More on Christian Universalism

I see two reasons for why not everyone can be saved.

1. There are persons who are transcircumstantially depraved. T-c depravity is entirely equivalent to the Calvinistic doctrine of positive reprobation. It postulates a peculiar species of man, one which is totally unreceptive to any kind of saving grace. I have written on it before, and my conclusion has not changed: William Lane Craig should be ashamed of himself for putting together such an idea.

2. The enormously complex human interconnections in the world do not allow everyone to be saved; instead, there must a some sort of utilitarian optimization of, say, total human happiness. I quote Rev 2:10 in On Craig on Salvation, Part II. But surely, the devil, too, may act through secondary causes: it is wicked men who will imprison the apostles. If the devil is doomed, why not those men? Against this I already made the point that God is too good an artisan to throw away his work. And I’m not even that sure there is a devil. But we can argue also that sending people to hell does not merely fail to add happiness to the total (however aggregated) but rather subtracts an enormous amount from it, as hell is pain that, thankfully, cannot be conceived. Henry Hazlitt makes a similar point in his The Foundations of Morality: if one half of the population enslaves the other half, there will be a great decrease in total utility. What of God’s artificially hardening people’s hearts in order to bring about some greater good? (e.g., Ex 4:21, Ex 7:3) I say that (1) this may have been merely a temporary effect and (2) this is all OT stuff which no longer applies to us.

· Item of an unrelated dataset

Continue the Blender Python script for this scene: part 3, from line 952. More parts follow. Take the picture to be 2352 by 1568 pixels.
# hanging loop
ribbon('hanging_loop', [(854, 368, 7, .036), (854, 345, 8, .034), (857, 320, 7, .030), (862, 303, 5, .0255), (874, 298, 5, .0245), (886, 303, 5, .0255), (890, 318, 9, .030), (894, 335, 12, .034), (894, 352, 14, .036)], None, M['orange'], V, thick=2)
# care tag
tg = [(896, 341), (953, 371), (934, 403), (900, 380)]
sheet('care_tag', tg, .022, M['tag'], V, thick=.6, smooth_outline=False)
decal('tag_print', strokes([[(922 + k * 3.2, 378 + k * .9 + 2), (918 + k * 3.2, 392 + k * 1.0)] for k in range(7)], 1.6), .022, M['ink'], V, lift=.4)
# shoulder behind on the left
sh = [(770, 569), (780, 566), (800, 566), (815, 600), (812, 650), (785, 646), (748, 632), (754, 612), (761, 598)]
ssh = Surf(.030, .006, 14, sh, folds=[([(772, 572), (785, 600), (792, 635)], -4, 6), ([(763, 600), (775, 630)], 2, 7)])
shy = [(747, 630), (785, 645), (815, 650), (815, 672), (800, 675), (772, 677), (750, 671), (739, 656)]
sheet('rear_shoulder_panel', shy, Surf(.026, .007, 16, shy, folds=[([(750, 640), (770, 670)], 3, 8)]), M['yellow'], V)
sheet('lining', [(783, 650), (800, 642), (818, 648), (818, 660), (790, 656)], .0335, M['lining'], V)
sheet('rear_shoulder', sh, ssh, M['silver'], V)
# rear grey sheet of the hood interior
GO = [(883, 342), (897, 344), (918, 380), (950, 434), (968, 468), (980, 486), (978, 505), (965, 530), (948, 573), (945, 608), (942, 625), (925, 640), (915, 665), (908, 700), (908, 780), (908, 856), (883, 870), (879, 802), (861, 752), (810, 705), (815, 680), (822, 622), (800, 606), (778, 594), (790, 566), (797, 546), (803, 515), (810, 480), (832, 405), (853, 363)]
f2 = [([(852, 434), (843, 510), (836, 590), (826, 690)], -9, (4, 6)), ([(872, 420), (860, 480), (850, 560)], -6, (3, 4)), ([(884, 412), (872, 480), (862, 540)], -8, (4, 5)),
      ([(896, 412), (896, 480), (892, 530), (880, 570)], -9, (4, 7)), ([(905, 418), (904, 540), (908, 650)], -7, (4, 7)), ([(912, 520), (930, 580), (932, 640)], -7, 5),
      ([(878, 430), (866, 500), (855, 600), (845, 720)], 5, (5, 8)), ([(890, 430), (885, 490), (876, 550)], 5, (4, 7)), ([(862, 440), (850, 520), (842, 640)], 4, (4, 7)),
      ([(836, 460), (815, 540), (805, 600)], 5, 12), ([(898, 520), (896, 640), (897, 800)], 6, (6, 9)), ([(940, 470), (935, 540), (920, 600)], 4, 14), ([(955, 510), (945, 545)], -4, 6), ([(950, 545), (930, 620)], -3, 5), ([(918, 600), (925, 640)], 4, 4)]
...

Moreover, a case can be made that if some are condemned, then at least one half of the world are condemned. Presumably, each good person, scheduled for salvation, must encounter moral evil to overcome. But if, say, only 1/10 of the population were scumbags who are chaff to be burned, there may not be enough moral evil in the world to create a good challenge for the saints. Yet if exactly half the world are slated for hellfire, then, just as there is a single guardian angel for each person, there is a single human demon-in-the-making (or rather, human-in-the-unmaking) for each person, as well. A crude calculation, to be sure. But as we shall see, at least somewhat compelling.

Again it may be argued that the damned are an inescapable price to pay for the salvation of the elect. But my opinion is that this price, even in the form of a single condemned person, is far too high. If I were God, and if I foresaw the eternal torture of the damned, I wouldn’t have created the world. And if the number crunching in the previous paragraph makes sense, then the bliss of the saved may well be completely offset by the suffering of the damned. Why create the world then? Now we may further ask, what do the saved care about the damned? Let the whole world be deservedly destroyed, so long as I am OK. This may be a defensible attitude from my point of view (cf. Aquinas, ST, II-I, 4, 8: “Is the fellowship of friends necessary for happiness?”) but certainly not from God’s who would be revealed as profoundly incompetent and even insane to have led almost all of the world to ruin.